#### Exercise details:
The listing below is to be output in its exact form.
▽
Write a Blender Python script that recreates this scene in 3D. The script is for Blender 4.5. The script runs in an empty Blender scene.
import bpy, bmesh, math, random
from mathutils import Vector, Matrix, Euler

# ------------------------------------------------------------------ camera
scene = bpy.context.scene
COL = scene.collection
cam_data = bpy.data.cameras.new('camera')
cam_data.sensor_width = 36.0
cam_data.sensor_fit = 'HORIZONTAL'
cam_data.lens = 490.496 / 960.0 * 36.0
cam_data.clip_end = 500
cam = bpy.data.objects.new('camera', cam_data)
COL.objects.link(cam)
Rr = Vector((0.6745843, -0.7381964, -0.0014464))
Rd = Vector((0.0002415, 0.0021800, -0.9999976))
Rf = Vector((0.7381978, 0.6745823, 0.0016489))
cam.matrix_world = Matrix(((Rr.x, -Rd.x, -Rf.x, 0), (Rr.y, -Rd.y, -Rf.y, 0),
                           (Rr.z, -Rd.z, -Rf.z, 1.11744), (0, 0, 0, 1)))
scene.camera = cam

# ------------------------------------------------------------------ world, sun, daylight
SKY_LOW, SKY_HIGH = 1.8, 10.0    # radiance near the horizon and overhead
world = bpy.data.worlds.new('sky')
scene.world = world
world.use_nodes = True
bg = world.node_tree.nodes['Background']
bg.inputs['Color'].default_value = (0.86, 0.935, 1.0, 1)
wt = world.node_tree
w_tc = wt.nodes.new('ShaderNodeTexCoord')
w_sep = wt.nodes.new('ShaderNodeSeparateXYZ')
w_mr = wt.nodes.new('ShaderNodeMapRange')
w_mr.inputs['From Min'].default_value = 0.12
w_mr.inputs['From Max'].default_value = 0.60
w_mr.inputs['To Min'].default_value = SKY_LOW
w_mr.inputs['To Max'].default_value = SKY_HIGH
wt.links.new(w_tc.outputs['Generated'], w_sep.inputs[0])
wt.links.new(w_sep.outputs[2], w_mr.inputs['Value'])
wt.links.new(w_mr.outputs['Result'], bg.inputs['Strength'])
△
#### Result:
Write a Blender Python script that recreates this scene in 3D. The script is for Blender 4.5. The script runs in an empty Blender scene.
import bpy, bmesh, math, random
from mathutils import Vector, Matrix, Euler

# ------------------------------------------------------------------ camera
scene = bpy.context.scene
COL = scene.collection
cam_data = bpy.data.cameras.new('camera')
cam_data.sensor_width = 36.0
cam_data.sensor_fit = 'HORIZONTAL'
cam_data.lens = 490.496 / 960.0 * 36.0
cam_data.clip_end = 500
cam = bpy.data.objects.new('camera', cam_data)
COL.objects.link(cam)
Rr = Vector((0.6745843, -0.7381964, -0.0014464))
Rd = Vector((0.0002415, 0.0021800, -0.9999976))
Rf = Vector((0.7381978, 0.6745823, 0.0016489))
cam.matrix_world = Matrix(((Rr.x, -Rd.x, -Rf.x, 0), (Rr.y, -Rd.y, -Rf.y, 0),
                           (Rr.z, -Rd.z, -Rf.z, 1.11744), (0, 0, 0, 1)))
scene.camera = cam

# ------------------------------------------------------------------ world, sun, daylight
SKY_LOW, SKY_HIGH = 1.8, 10.0    # radiance near the horizon and overhead
world = bpy.data.worlds.new('sky')
scene.world = world
world.use_nodes = True
bg = world.node_tree.nodes['Background']
bg.inputs['Color'].default_value = (0.86, 0.935, 1.0, 1)
wt = world.node_tree
w_tc = wt.nodes.new('ShaderNodeTexCoord')
w_sep = wt.nodes.new('ShaderNodeSeparateXYZ')
w_mr = wt.nodes.new('ShaderNodeMapRange')
w_mr.inputs['From Min'].default_value = 0.12
w_mr.inputs['From Max'].default_value = 0.60
w_mr.inputs['To Min'].default_value = SKY_LOW
w_mr.inputs['To Max'].default_value = SKY_HIGH
wt.links.new(w_tc.outputs['Generated'], w_sep.inputs[0])
wt.links.new(w_sep.outputs[2], w_mr.inputs['Value'])
wt.links.new(w_mr.outputs['Result'], bg.inputs['Strength'])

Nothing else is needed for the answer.